Mayoritas masyarakat yang tinggal di Long Uli adalah suku Dayak Uma’ Lung. Suku Uma’ Lung pada zaman dahulu bermukim di wilayah yang disebut Lasen Adui. Wilayah ini berada di dekat pemukiman Apau Napu. Pada saat bermukim di Lasen Adui, nenek moyang masih melakukan Ngayau dan Vebale untuk bertahan hidup. Ngayau merupakan perang yang dilakukan secara diam-diam. Bukti kemenangan Ngayau adalah kepala musuh yang berhasil dibawa pulang dan menjadi cinderamata bagi pemenang. Ketua adat desa saat ini mengaku masih menyaksikan kakek neneknya melakukan ritual “memberi makan” kepada kepala orang – orang yang mereka dapatkan ketika Ngayau ini. Sedangkan Vebale adalah perang yang dilakukan secara terang-terangan. Perang ini dilakukan untuk mempertahankan wilayah masing-masing suku serta menjaga kehormatan suku tersebut. Itu sebabnya wilayah pemukiman pertama suku Uma’ Lung adalah Lasen Adui yang berada di antara gunung-gunung. Tujuannya adalah menjaga kaum mereka dari serangan musuh.

  Setelah dari Lasen Adui, suku Uma’ Lung berpindah menuju hilir. Mereka membuat perkampungan di sekitar Sungai Lurah. Terdapat air terjun di sekitar pemukiman mereka saat itu yang bernama Uung Takung. Kemudian masih di sekitar sungai Lurah, nenek moyang berpindah lagi ke hilir. Tepatnya di daerah yang disebut Apan Tutung. Pemukiman berpindah lagi ke hilir menuju Long Lurah atau Kuala Lurah. Kemudian nenek moyang melakukan perpindahan pemukiman lagi ke hulu sungai Bahau, tepatnya di muara sungai Benato.

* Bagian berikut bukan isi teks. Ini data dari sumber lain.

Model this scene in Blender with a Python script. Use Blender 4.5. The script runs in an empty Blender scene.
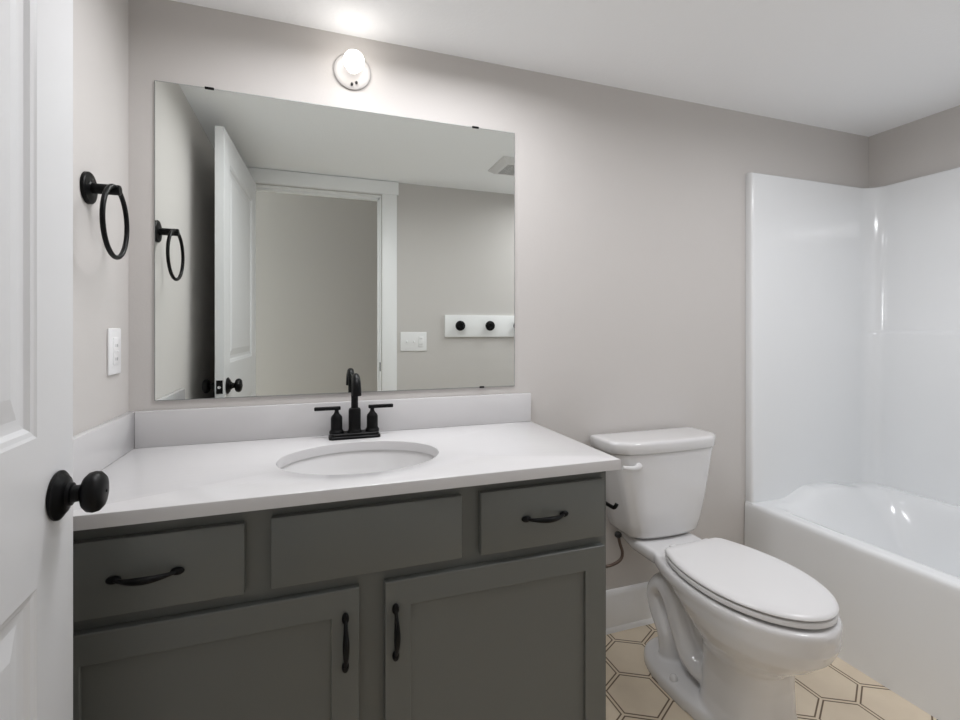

Ketika bermukim di Long Benato, terjadi wabah penyakit yang menyerang kalangan muda dan tua. Para orang tua yang menjadi saksi hidup menceritakan bahwa hampir seluruh warga mengalami gejala nyeri dahsyat di sekitar tulang rusuk hingga punggung. Mereka belum mengenal obat apapun pada saat itu. Tidak ada informasi mengenai obat lokal yang dikonsumsi mereka untuk mengobati rasa nyeri itu juga. Satu per satu warga meninggal dunia. Disebutkan bahwa dalam satu hari yang sama, dua hingga tiga orang meninggal dunia. Warga yang mengalami gejala tersebut bahkan mempersiapkan sendiri peti mati dan liang kuburnya. Warga yang masih sehat merasa perlu untuk segera pindah perkampungan untuk bertahan hidup dan tidak tertular wabah tersebut. Akhirnya mereka mengungsi ke rumah ladang yang berada di hilir sungai Bahau, tepatnya di sungai Uli. Dalam bahasa lokal, Uli berarti wilayah yang dilewati untuk pulang – pergi. Orang Uma’ Lung percaya bahwa pemukiman tempat mereka tinggal harus berada di kanan mudik sungai, tidak bisa di kiri mudik. Mereka percaya bahwa kanan lebih kuat sedangkan kiri itu lemah. Kampung Long Uli saat ini pun berada di kanan mudik sungai Bahau. Masyarakat Long Benato berpindah ke pemukiman Long Uli saat ini pada tahun 1957. Pada saat perpindahan, terdapat 62 KK yang bermukim di Long Uli. Kepala desa pertama yang memimpin adalah Ngang Ding. Hingga profil desa ini disusun, terdapat 52 KK yang mendiami di Long Uli.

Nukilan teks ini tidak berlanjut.